Nope. Wrong. Dead wrong.

Having said that, the one-page rule IS a good rule of thumb for most resumes. But once you've been working for a couple years or more, one page simply isn't enough to market yourself effectively. That's what your resume is supposed to be about.

If you're straight out of college and don't have lots of experience yet, stick to a page. If you're an experienced executive, one page is a joke. It's time for a new rule:

"Make your resume long enough to cover everything, but short enough to be interesting. "

This is a general rule for writing (it's called The Miniskirt Principle, actually), but it's particularly important for resumes. And here's a rule of thumb to go along with it:

"Limit yourself to two pages. . . unless you can't. "

For most people, even executives, I recommend you do your best to fit the goods on two pages. You might not be able to. Trying to, though, forces you to be as concise as you possibly can without sacrificing marketing effectiveness.

That resume austerity plan is based on simple resume economics. When it comes to resumes, each word costs something, and your budget is low. The people who look at your resume probably have to look at LOTS of them. If yours is too long, it costs too much time.

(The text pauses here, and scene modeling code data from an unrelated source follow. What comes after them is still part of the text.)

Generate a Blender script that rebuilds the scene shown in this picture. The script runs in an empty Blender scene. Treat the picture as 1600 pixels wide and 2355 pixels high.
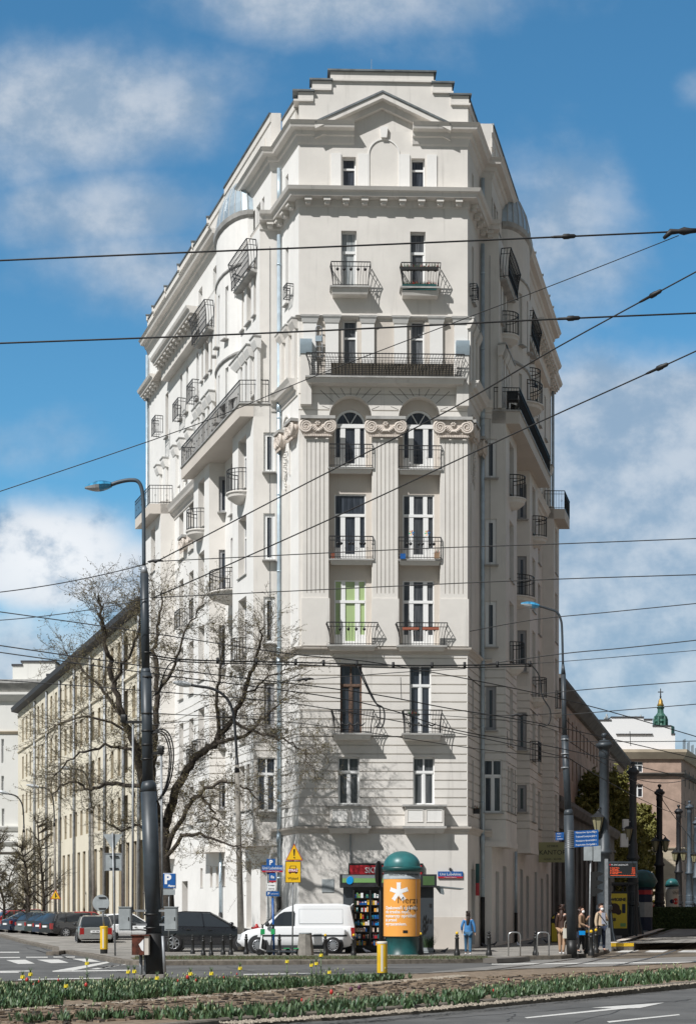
import bpy, bmesh, math, random
from mathutils import Vector, Matrix, noise as mnoise
R = math.radians
S = bpy.context.scene
C = S.collection
random.seed(7)
# ---------------------------------------------------------------- camera, world, sun, exposure
F = 3700.0; HC = 1.7
cd = bpy.data.cameras.new('camera'); cam = bpy.data.objects.new('camera', cd); C.objects.link(cam)
cam.location = (0, 0, HC); cam.rotation_euler = (R(90), 0, 0)
cd.sensor_fit = 'HORIZONTAL'; cd.sensor_width = 36; cd.lens = 36*F/1600
cd.shift_y = (2100-1177.5)/1600; cd.clip_start = .5; cd.clip_end = 5000
S.camera = cam
SUNV = Vector((-.53, -.62, .88)).normalized()
sl = bpy.data.lights.new('sun', 'SUN'); sl.energy = 4.9; sl.angle = R(.55); sl.color = (1, .99, .972)
so = bpy.data.objects.new('sun', sl); C.objects.link(so); so.rotation_euler = SUNV.to_track_quat('Z', 'Y').to_euler()
w = bpy.data.worlds.new("World"); S.world = w; w.use_nodes = True
S.view_settings.view_transform = 'Standard'; S.view_settings.look = 'None'; S.view_settings.exposure = 0; S.view_settings.gamma = 1
nt = w.node_tree; nt.nodes.clear()
class NG:
    def __init__(s, nt): s.nt = nt
    def n(s, t, **k):
        nd = s.nt.nodes.new(t)
        for a, b in k.items(): setattr(nd, a, b)
        return nd
    def l(s, a, b): s.nt.links.new(a, b)
    def m(s, op, a, b=None, c=None, clamp=False):
        nd = s.nt.nodes.new('ShaderNodeMath'); nd.operation = op; nd.use_clamp = clamp
        for i, v in enumerate((a, b, c)):
            if v is None: continue
            if isinstance(v, (int, float)): nd.inputs[i].default_value = v
            else: s.nt.links.new(v, nd.inputs[i])
        return nd.outputs[0]
    def ramp(s, v, a, b, o0=0., o1=1., smooth=True):
        nd = s.nt.nodes.new('ShaderNodeMapRange'); nd.interpolation_type = 'SMOOTHSTEP' if smooth else 'LINEAR'
        s.nt.links.new(v, nd.inputs[0])
        for i, q in zip((1, 2, 3, 4), (a, b, o0, o1)): nd.inputs[i].default_value = q
        return nd.outputs[0]
    def mix(s, f, a, b):
        nd = s.nt.nodes.new('ShaderNodeMix'); nd.data_type = 'RGBA'
        for i, v in ((0, f), (6, a), (7, b)):
            if isinstance(v, (int, float)): nd.inputs[i].default_value = v
            elif isinstance(v, tuple): nd.inputs[i].default_value = (*v[:3], 1)
            else: s.nt.links.new(v, nd.inputs[i])
        return nd.outputs[2]
    def noise(s, vec, scale, detail=4, rough=.55, dist=0.):
        nd = s.nt.nodes.new('ShaderNodeTexNoise')
        if vec is not None: s.nt.links.new(vec, nd.inputs['Vector'])
        nd.inputs['Scale'].default_value = scale; nd.inputs['Detail'].default_value = detail
        nd.inputs['Roughness'].default_value = rough; nd.inputs['Distortion'].default_value = dist
        return nd.outputs[0]
g = NG(nt)
sky = g.n('ShaderNodeTexSky', sky_type='NISHITA', sun_disc=False)
sky.sun_elevation = math.asin(SUNV.z); sky.sun_rotation = math.atan2(SUNV.x, SUNV.y) % (2*math.pi)
sky.altitude = 100; sky.air_density = 1.0; sky.dust_density = .3; sky.ozone_density = 1.6
tc = g.n('ShaderNodeTexCoord'); sp_ = g.n('ShaderNodeSeparateXYZ'); g.l(tc.outputs['Generated'], sp_.inputs[0])
yy = g.m('MAXIMUM', sp_.outputs[1], .12)
pu = g.m('MULTIPLY_ADD', g.m('DIVIDE', sp_.outputs[0], yy), 3.7, .8)
pv = g.m('MULTIPLY_ADD', g.m('DIVIDE', sp_.outputs[2], yy), -3.7, 2.1)
cv = g.n('ShaderNodeCombineXYZ'); g.l(pu, cv.inputs[0]); g.l(pv, cv.inputs[1])
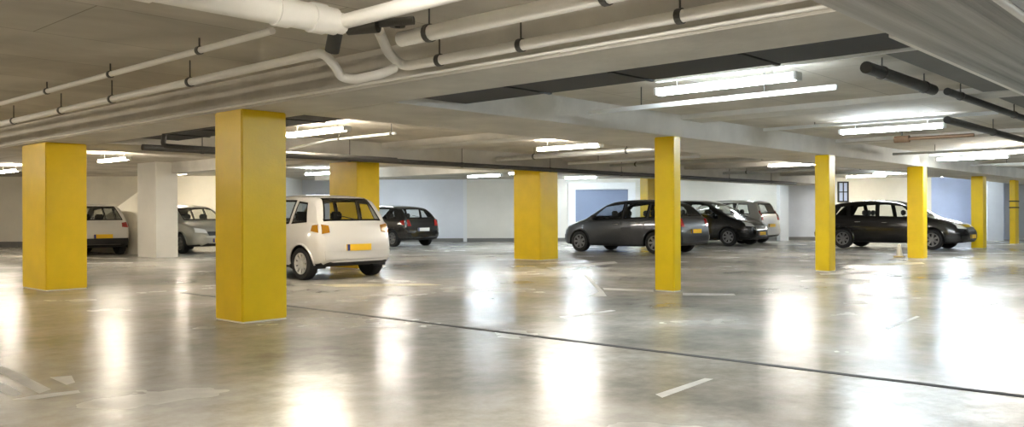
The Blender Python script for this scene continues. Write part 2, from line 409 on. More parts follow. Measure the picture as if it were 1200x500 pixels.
# the pipes that run along the near side of the near beam
xw = P(465, 47, 2.38).x; xc_ = P(490, 75, 2.33).x; xt = P(395, 28, 2.4).x; xp1 = P(160, 80, 2.45).x; xp2 = P(200, 101, 2.36).x
print('pipe x', xw, xc_, xt, xp1, xp2)
yw = P(470, 46, 2.38).y
run('water_pipe', [(xw, yw, 2.38), (xw, 1.9, 2.38)], .055, M['pipe'], 'thick white pipe along the ceiling, middle one above the near beam at top', hangs=along(xw, 2.38, (yw - .3, yw - 1.8, yw - 3)))
j = P(392, 28, 2.40); dj = P(395, 26, 2.40)
run('drain_pipe', [(j.x, dj.y - .085, 2.40), (j.x, -1, 2.40)], .05, M['pipe'], 'beige-white pipe leading right from the big duct junction at top', hangs=along(j.x, 2.4, (2.6, .5)))
q0 = P(447, 40, 2.40); q1 = P(475, 78, 2.33)
yc0 = P(490, 75, 2.33).y
run('water_pipe', [P(444, 36, 2.5), P(455, 62, 2.41), P(472, 78, 2.335), (xc_, yc0 - .12, 2.33), (xc_, 1.9, 2.33)], .04, M['pipe'], 'white pipe with a swan-neck bend along the lower edge of the near beam', bend=.12, hangs=along(xc_, 2.33, (yc0 - .25, yc0 - 1.1, yc0 - 2.4)))
ye2 = P(393, 64, 2.36).y
run('drain_pipe', [(xp2, 27, 2.36), (xp2, ye2, 2.36), P(392, 76, 2.28), P(400, 91, 2.205), P(416, 93, 2.19), P(446, 87, 2.2), P(462, 80, 2.27)], .036, M['pipe'], 'pale pipe running left along the ceiling that ends in a hanging trap bend', bend=.09, hangs=along(xp2, 2.36, (7.5, 9.2, 10.6, 12.2, 14, 17)))
run('conduit', [(xp1, 27, 2.46), (xp1, P(325, 37, 2.46).y, 2.46)], .026, M['pipe'], 'thin white pipe, upper of the two running to the left edge', hangs=along(xp1, 2.46, (6.5, 8.2, 9.8, 11.4)))
# big round duct crossing at the top
dj = P(395, 26, 2.40)
rdk = empty('drain_duct', (dj.x, dj.y, 2.40)); tag(rdk, 'fat pale round duct crossing the ceiling at top left', 'duct')
tubeobj('run', [(-5, 0, 0), (-.02, 0, 0)], .088, M['pipe'], rdk, 20)
for s in (-.16, -.42, -1.3):
    tubeobj('collar', [(s - .05, 0, 0), (s + .05, 0, 0)], .098, M['pipe'], rdk, 20)
tubeobj('end_cap', [(-.03, 0, 0), (.05, 0, -.005)], .07, M['pipe'], rdk, 16)
for s in (-.7, -2.2):
    tubeobj('hanger', [(s, 0, .08), (s, 0, ZS + .005 - 2.4)], .008, M['clamp'], rdk, 6)
# dark valve cluster beside the junction
v = P(425, 32, 2.44)
rv = empty('pipe_valve', v); tag(rv, 'dark valve and coupling cluster at the pipe junction at top', 'valve')
tubeobj('body', [P(408, 33, 2.44) - v, P(443, 30, 2.44) - v], .05, M['clamp'], rv, 14)
tubeobj('branch', [P(436, 28, 2.46) - v, P(485, 24, 2.47) - v], .03, M['clamp'], rv, 10)
bm = bmesh.new(); lathe(bm, [(.02, -.01), (.055, -.01), (.055, .01), (.02, .01)], 14, Matrix.Translation(P(466, 30, 2.46) - v) @ Matrix.Rotation(PI / 2, 4, 'X')); link('hand_wheel', bm, M['clamp'], rv)
tubeobj('bracket', [(0, 0, .05), (0, 0, ZS + .005 - v.z)], .012, M['clamp'], rv, 6)
c0 = P(394, 48, 2.42)
rc = empty('pipe_coupling', c0); tag(rc, 'dark coupling hanging from the end of the fat round duct, above the trap bend', 'coupling')
tubeobj('sleeve', [(0, 0, .08), P(389, 60, 2.36) - c0], .055, M['clamp'], rc, 14)
tubeobj('bracket', [(0, 0, .07), (0, 0, ZS + .005 - c0.z)], .012, M['clamp'], rc, 6)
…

So keep it as short as you can.

There's one exception. If limiting yourself to two pages will hurt your chances of getting an interview, add another page. But I'd be EXTREMELY wary of going beyond three pages.

Maybe there are some 70-year-old super-candidates that require more space than that, but very few. If you can't present a compelling picture of the targeted highlights of your career in three pages, you've moved beyond the targeted highlights.

The one-page rule is bunk, but I recommend following the two-page rule strictly.